In the beginning of the 8th chapter in Shemot, God asks Moses to say to Aaron to hold his arm over the rivers, the canals and the ponds, and bring up the frogs on the land of Egypt. Funnily enough though and as in previous ocasions, the Pharoh’s magicians did the same with their spells and bought even more frogs (Shemot, 8:1-3).
If the original intention of the plague of the frogs was to annoy the egyptians, and if the magicians end up bringing even more frogs, one has to ask for whom they were working or why they did what they did.

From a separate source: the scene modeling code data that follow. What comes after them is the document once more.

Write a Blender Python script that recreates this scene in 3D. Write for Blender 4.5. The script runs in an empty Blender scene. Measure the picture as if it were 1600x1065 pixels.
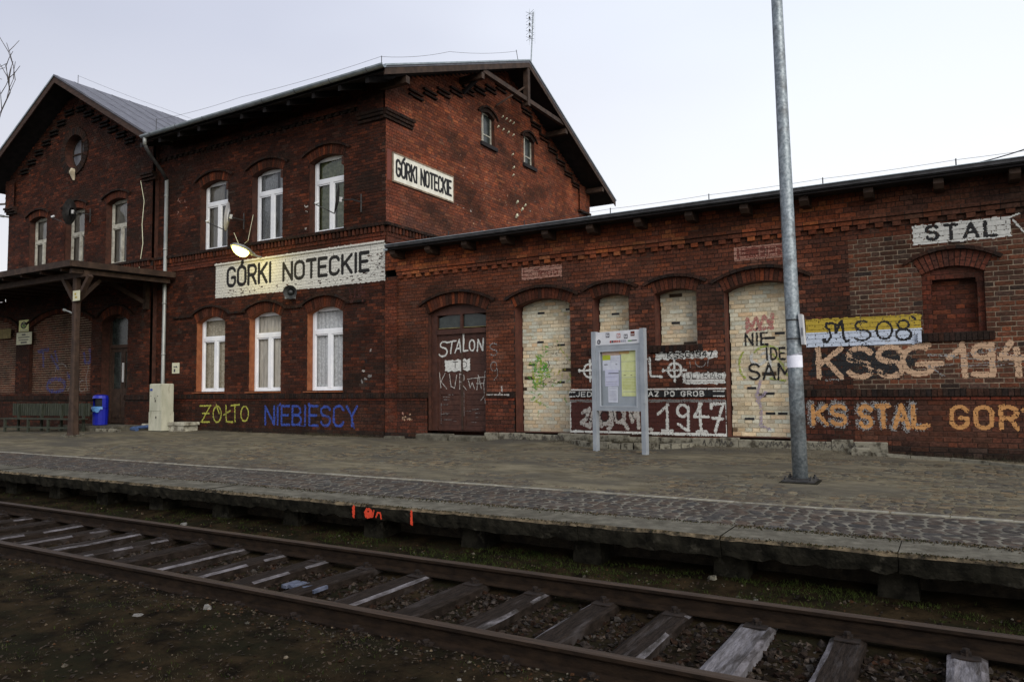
import bpy, math, random
import numpy as np
from mathutils import Vector, Matrix

random.seed(11)
rng = np.random.default_rng(11)
SC = bpy.context.scene
COL = SC.collection
R = math.radians

# ------------------------------------------------------------------ camera
YAW, PITCH, ROLL = R(30.6112), R(3.6348), R(-0.6294)
CAM = Vector((11.590, -13.700, 1.120))
fwd = Vector((-math.sin(YAW) * math.cos(PITCH), math.cos(YAW) * math.cos(PITCH), math.sin(PITCH)))
rt0 = Vector((math.cos(YAW), math.sin(YAW), 0.0))
up0 = rt0.cross(fwd)
rt = rt0 * math.cos(ROLL) + up0 * math.sin(ROLL)
upv = rt.cross(fwd)
cd = bpy.data.cameras.new('camera')
cam = bpy.data.objects.new('camera', cd)
COL.objects.link(cam)
cam.matrix_world = Matrix(((rt.x, upv.x, -fwd.x, CAM.x), (rt.y, upv.y, -fwd.y, CAM.y), (rt.z, upv.z, -fwd.z, CAM.z), (0, 0, 0, 1)))
cd.sensor_width = 36.0
cd.lens = 1164.875 / 1600 * 36
cd.clip_start = 0.1
cd.clip_end = 3000
SC.camera = cam

# ------------------------------------------------------------------ sky, sun, exposure
SUN_EL, SUN_AZ = R(32), R(125)          # azimuth from +Y towards +X: veiled sun to the right, a little behind the camera
w = bpy.data.worlds.new('World')
SC.world = w
w.use_nodes = True
nt = w.node_tree
nt.nodes.clear()
out = nt.nodes.new('ShaderNodeOutputWorld')
bg = nt.nodes.new('ShaderNodeBackground')
bg.inputs[1].default_value = 0.1
nt.links.new(bg.outputs[0], out.inputs[0])
sky = nt.nodes.new('ShaderNodeTexSky')
sky.sky_type = 'NISHITA'
sky.sun_disc = False
sky.sun_elevation = SUN_EL
sky.sun_rotation = SUN_AZ
sky.air_density = 1.2
sky.dust_density = 2.0
tc = nt.nodes.new('ShaderNodeTexCoord')
dot = nt.nodes.new('ShaderNodeVectorMath'); dot.operation = 'DOT_PRODUCT'
dot.inputs[1].default_value = (math.sin(R(70)) * .97, math.cos(R(70)) * .97, .12)
nt.links.new(tc.outputs['Generated'], dot.inputs[0])
# thin even overcast, brighter towards the veiled sun
noi = nt.nodes.new('ShaderNodeTexNoise'); noi.inputs['Scale'].default_value = 1.6; noi.inputs['Detail'].default_value = 3
mapn = nt.nodes.new('ShaderNodeMapping'); mapn.inputs['Scale'].default_value = (1, 1, 2.6)
nt.links.new(tc.outputs['Generated'], mapn.inputs[0]); nt.links.new(mapn.outputs[0], noi.inputs[0])
ma = nt.nodes.new('ShaderNodeMath'); ma.operation = 'MULTIPLY_ADD'; ma.inputs[1].default_value = .34; ma.inputs[2].default_value = -.17
nt.links.new(noi.outputs[0], ma.inputs[0])
mb = nt.nodes.new('ShaderNodeMath'); mb.operation = 'MULTIPLY_ADD'; mb.inputs[1].default_value = .5; mb.inputs[2].default_value = .5
nt.links.new(dot.outputs['Value'], mb.inputs[0])
mc = nt.nodes.new('ShaderNodeMath'); mc.operation = 'ADD'
nt.links.new(ma.outputs[0], mc.inputs[0]); nt.links.new(mb.outputs[0], mc.inputs[1])
ramp = nt.nodes.new('ShaderNodeValToRGB')
els = ramp.color_ramp.elements
els[0].position = 0.0; els[0].color = (.48, .50, .58, 1)
els[1].position = 1.0; els[1].color = (.98, .985, 1.0, 1)
for p_, c_ in ((.30, (.64, .655, .735, 1)), (.48, (.82, .84, .90, 1)), (.66, (.90, .94, 1.0, 1))):
    e_ = els.new(p_); e_.color = c_
nt.links.new(mc.outputs[0], ramp.inputs[0])
sepx = nt.nodes.new('ShaderNodeSeparateXYZ')
nt.links.new(tc.outputs['Generated'], sepx.inputs[0])
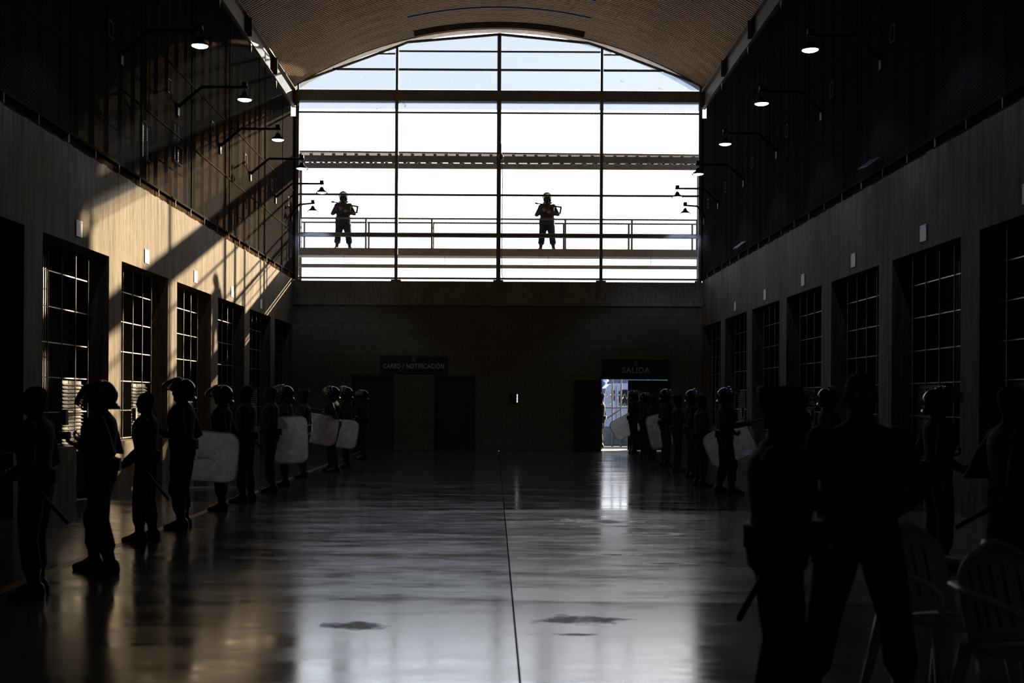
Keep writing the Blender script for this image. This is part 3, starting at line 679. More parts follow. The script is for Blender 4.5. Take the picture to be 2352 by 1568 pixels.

With the sudden amphibian superpopulation, Pharoh summons Moses and Aaron. He asks them to plead with the Lord to remove the frogs from him and his people. If they do that and the frogs dissappear, Pharoh would let the Children of Israel go and sacrifice to their God. Moses pleads, but the frogs don’t “retreat”. They die on the spot, piling up in heaps until the land stank. But once Pharoh sees that Egypt’s frog population ceases to be a problem, at least the ones alive, he hardens his heart and does not listen to Moses and Aaron (Shemot, 8:4-11).
Rabbi Ovadiah ben Jacob Sforno explains this hardening of the Pharo’s hearth. He was willing to put up with the stench of the dead frogs. But as king of Egypt, he is not to be afraid of a return of the frogs –or crocodiles, as Sforno interprets. With the frog’s death, Pharoh finds enough courage to avoid admitting his impotence in front of the God of the Children of Israel (Ovadiah ben Jacob Sforno, commentary on Shemot 8:11).

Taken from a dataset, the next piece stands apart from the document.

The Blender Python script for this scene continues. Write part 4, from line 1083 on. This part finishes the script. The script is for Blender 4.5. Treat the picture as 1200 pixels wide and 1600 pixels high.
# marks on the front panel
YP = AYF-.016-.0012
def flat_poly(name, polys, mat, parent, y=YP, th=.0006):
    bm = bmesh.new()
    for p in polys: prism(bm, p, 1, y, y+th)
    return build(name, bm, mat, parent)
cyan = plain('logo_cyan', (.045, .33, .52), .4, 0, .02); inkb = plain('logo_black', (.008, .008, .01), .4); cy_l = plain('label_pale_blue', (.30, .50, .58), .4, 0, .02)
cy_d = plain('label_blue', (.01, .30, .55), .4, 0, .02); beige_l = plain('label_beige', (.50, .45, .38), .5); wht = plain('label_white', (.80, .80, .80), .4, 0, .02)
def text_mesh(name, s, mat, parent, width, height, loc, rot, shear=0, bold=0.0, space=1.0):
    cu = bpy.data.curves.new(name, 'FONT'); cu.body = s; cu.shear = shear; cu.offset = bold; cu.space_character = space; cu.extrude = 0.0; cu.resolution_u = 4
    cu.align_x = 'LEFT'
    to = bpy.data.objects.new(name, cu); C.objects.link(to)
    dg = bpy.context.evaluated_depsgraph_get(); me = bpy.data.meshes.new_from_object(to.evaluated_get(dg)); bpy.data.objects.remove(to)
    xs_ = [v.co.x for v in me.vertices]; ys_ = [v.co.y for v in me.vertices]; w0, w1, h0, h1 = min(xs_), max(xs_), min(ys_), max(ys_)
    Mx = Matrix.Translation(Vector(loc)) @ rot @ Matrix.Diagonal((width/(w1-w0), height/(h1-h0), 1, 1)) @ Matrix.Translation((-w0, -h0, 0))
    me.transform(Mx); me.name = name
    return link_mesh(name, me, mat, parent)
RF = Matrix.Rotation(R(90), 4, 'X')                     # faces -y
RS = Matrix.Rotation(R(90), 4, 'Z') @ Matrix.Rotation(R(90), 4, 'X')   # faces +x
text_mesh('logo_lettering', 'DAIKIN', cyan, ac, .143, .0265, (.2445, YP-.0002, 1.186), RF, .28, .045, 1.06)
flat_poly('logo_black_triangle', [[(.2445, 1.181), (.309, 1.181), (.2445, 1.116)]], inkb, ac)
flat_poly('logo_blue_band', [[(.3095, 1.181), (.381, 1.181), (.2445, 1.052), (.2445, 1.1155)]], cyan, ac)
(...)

We could say that Pharoh is a victim of his own image and of his own magicians. Had he recognized at once his impotence and hopelesness before God, the magicians wouldn’t have ended up creating even more frogs than necessary (or was that the whole point?).
Sometimes signals are presented clearly and we just need to know where and how how to look. Then we can let go of whatever it is we’re doing. Instead, we keep trying, thus making things much more complicated than they shoud be, even with the best of intentions. We do end up having too many toads.